→ TASK DETAILS
Reproduce each line of the material precisely.

→ DATA RECORDS
* begin *
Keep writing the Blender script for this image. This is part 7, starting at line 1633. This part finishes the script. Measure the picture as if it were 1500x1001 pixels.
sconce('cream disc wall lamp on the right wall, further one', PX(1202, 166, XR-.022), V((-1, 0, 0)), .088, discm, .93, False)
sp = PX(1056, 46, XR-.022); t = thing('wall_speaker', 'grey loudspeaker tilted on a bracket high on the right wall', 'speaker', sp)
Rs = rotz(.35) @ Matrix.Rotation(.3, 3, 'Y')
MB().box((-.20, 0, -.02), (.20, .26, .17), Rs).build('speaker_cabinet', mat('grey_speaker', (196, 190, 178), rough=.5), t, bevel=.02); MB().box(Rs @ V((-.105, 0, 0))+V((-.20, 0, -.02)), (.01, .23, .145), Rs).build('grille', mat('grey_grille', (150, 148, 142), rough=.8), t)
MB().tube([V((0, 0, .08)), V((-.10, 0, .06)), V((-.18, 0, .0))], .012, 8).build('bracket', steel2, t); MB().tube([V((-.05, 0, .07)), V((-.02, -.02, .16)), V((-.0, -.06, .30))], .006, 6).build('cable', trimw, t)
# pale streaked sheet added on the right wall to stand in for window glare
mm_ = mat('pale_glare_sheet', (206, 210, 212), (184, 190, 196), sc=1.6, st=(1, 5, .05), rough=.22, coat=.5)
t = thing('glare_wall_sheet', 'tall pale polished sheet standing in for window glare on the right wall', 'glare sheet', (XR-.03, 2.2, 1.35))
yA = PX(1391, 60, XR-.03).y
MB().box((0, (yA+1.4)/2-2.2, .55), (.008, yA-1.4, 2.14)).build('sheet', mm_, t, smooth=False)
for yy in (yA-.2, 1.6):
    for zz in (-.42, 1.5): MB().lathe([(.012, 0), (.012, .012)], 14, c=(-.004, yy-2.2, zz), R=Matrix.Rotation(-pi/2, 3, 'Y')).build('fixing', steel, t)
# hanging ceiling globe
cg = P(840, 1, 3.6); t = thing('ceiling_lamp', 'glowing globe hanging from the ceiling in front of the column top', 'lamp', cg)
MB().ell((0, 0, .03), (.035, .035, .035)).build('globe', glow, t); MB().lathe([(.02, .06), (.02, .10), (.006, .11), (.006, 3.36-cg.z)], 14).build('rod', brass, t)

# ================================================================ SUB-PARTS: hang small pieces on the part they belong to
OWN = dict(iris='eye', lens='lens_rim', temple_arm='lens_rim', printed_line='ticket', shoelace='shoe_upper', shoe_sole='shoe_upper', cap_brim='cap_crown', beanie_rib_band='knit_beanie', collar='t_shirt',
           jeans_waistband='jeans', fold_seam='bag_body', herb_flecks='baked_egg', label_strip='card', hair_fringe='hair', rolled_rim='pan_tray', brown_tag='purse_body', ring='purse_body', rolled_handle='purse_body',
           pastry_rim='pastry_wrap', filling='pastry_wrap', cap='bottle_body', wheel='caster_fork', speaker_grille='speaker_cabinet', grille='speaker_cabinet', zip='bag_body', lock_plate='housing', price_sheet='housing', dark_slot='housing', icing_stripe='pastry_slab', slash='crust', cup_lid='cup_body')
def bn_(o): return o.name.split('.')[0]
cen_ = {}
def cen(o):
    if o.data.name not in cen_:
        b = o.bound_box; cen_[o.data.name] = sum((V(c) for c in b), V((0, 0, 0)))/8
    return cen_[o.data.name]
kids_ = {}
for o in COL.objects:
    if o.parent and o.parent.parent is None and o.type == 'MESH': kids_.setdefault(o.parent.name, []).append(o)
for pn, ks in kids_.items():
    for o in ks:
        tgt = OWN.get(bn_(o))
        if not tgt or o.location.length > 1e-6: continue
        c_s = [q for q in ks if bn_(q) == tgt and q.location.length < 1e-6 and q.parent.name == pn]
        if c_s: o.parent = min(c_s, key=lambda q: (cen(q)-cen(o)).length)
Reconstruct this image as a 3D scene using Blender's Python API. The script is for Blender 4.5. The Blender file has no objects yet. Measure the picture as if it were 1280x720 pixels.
* end *
→ FULL RESPONSE
Keep writing the Blender script for this image. This is part 7, starting at line 1633. This part finishes the script. Measure the picture as if it were 1500x1001 pixels.
sconce('cream disc wall lamp on the right wall, further one', PX(1202, 166, XR-.022), V((-1, 0, 0)), .088, discm, .93, False)
sp = PX(1056, 46, XR-.022); t = thing('wall_speaker', 'grey loudspeaker tilted on a bracket high on the right wall', 'speaker', sp)
Rs = rotz(.35) @ Matrix.Rotation(.3, 3, 'Y')
MB().box((-.20, 0, -.02), (.20, .26, .17), Rs).build('speaker_cabinet', mat('grey_speaker', (196, 190, 178), rough=.5), t, bevel=.02); MB().box(Rs @ V((-.105, 0, 0))+V((-.20, 0, -.02)), (.01, .23, .145), Rs).build('grille', mat('grey_grille', (150, 148, 142), rough=.8), t)
MB().tube([V((0, 0, .08)), V((-.10, 0, .06)), V((-.18, 0, .0))], .012, 8).build('bracket', steel2, t); MB().tube([V((-.05, 0, .07)), V((-.02, -.02, .16)), V((-.0, -.06, .30))], .006, 6).build('cable', trimw, t)
# pale streaked sheet added on the right wall to stand in for window glare
mm_ = mat('pale_glare_sheet', (206, 210, 212), (184, 190, 196), sc=1.6, st=(1, 5, .05), rough=.22, coat=.5)
t = thing('glare_wall_sheet', 'tall pale polished sheet standing in for window glare on the right wall', 'glare sheet', (XR-.03, 2.2, 1.35))
yA = PX(1391, 60, XR-.03).y
MB().box((0, (yA+1.4)/2-2.2, .55), (.008, yA-1.4, 2.14)).build('sheet', mm_, t, smooth=False)
for yy in (yA-.2, 1.6):
    for zz in (-.42, 1.5): MB().lathe([(.012, 0), (.012, .012)], 14, c=(-.004, yy-2.2, zz), R=Matrix.Rotation(-pi/2, 3, 'Y')).build('fixing', steel, t)
# hanging ceiling globe
cg = P(840, 1, 3.6); t = thing('ceiling_lamp', 'glowing globe hanging from the ceiling in front of the column top', 'lamp', cg)
MB().ell((0, 0, .03), (.035, .035, .035)).build('globe', glow, t); MB().lathe([(.02, .06), (.02, .10), (.006, .11), (.006, 3.36-cg.z)], 14).build('rod', brass, t)

# ================================================================ SUB-PARTS: hang small pieces on the part they belong to
OWN = dict(iris='eye', lens='lens_rim', temple_arm='lens_rim', printed_line='ticket', shoelace='shoe_upper', shoe_sole='shoe_upper', cap_brim='cap_crown', beanie_rib_band='knit_beanie', collar='t_shirt',
           jeans_waistband='jeans', fold_seam='bag_body', herb_flecks='baked_egg', label_strip='card', hair_fringe='hair', rolled_rim='pan_tray', brown_tag='purse_body', ring='purse_body', rolled_handle='purse_body',
           pastry_rim='pastry_wrap', filling='pastry_wrap', cap='bottle_body', wheel='caster_fork', speaker_grille='speaker_cabinet', grille='speaker_cabinet', zip='bag_body', lock_plate='housing', price_sheet='housing', dark_slot='housing', icing_stripe='pastry_slab', slash='crust', cup_lid='cup_body')
def bn_(o): return o.name.split('.')[0]
cen_ = {}
def cen(o):
    if o.data.name not in cen_:
        b = o.bound_box; cen_[o.data.name] = sum((V(c) for c in b), V((0, 0, 0)))/8
    return cen_[o.data.name]
kids_ = {}
for o in COL.objects:
    if o.parent and o.parent.parent is None and o.type == 'MESH': kids_.setdefault(o.parent.name, []).append(o)
for pn, ks in kids_.items():
    for o in ks:
        tgt = OWN.get(bn_(o))
        if not tgt or o.location.length > 1e-6: continue
        c_s = [q for q in ks if bn_(q) == tgt and q.location.length < 1e-6 and q.parent.name == pn]
        if c_s: o.parent = min(c_s, key=lambda q: (cen(q)-cen(o)).length)
Reconstruct this image as a 3D scene using Blender's Python API. The script is for Blender 4.5. The Blender file has no objects yet. Measure the picture as if it were 1280x720 pixels.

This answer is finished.